The EU published Commission Implementing Regulation (EU) 2025/2392 in the Official Journal (OJ L, 1 December 2025). The implementing act sets out the technical descriptions of the categories of ‘important products with digital elements’ (CRA Annex III, Classes I and II) and ‘critical products with digital elements’ (CRA Annex IV). This is directly relevant to Annex III compliance because the clarified technical descriptions affect product classification, which in turn determines the applicable conformity assessment route and related compliance planning (e.g., whether stricter procedures apply for products falling under Annex III categories).
Commission Implementing Regulation (EU) 2025/2392 (of 28 November 2025) establishes the technical description of the categories of “important” and “critical” products with digital elements under the Cyber Resilience Act (Regulation (EU) 2024/2847). For Annex IV ‘critical products’, these technical descriptions are central for determining whether a product’s core functionality falls into an Annex IV category, which in turn drives the applicable conformity assessment route (typically requiring third-party involvement for critical products).

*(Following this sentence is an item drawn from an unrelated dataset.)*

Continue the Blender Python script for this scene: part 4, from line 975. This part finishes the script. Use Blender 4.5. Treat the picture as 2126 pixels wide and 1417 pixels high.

Compliance teams should use this implementing regulation when classifying products against Annex IV and aligning technical documentation and conformity assessment planning accordingly.
The European Supervisory Authorities (ESAs) communicated the timeline and reporting approach for the designation of critical ICT third-party service providers (CTPPs) under DORA, supported by an ESA Decision and associated data model for the DORA register of information. This affects vendor cybersecurity & data privacy by operationalizing supervisory oversight of ICT vendors serving EU financial entities and by driving standardized collection/reporting of ICT third-party contractual and service information (via competent authorities and regulated entities’ registers of information). Vendors supporting EU financial entities should anticipate increased information requests, structured data expectations, and governance requirements tied to DORA third-party risk oversight.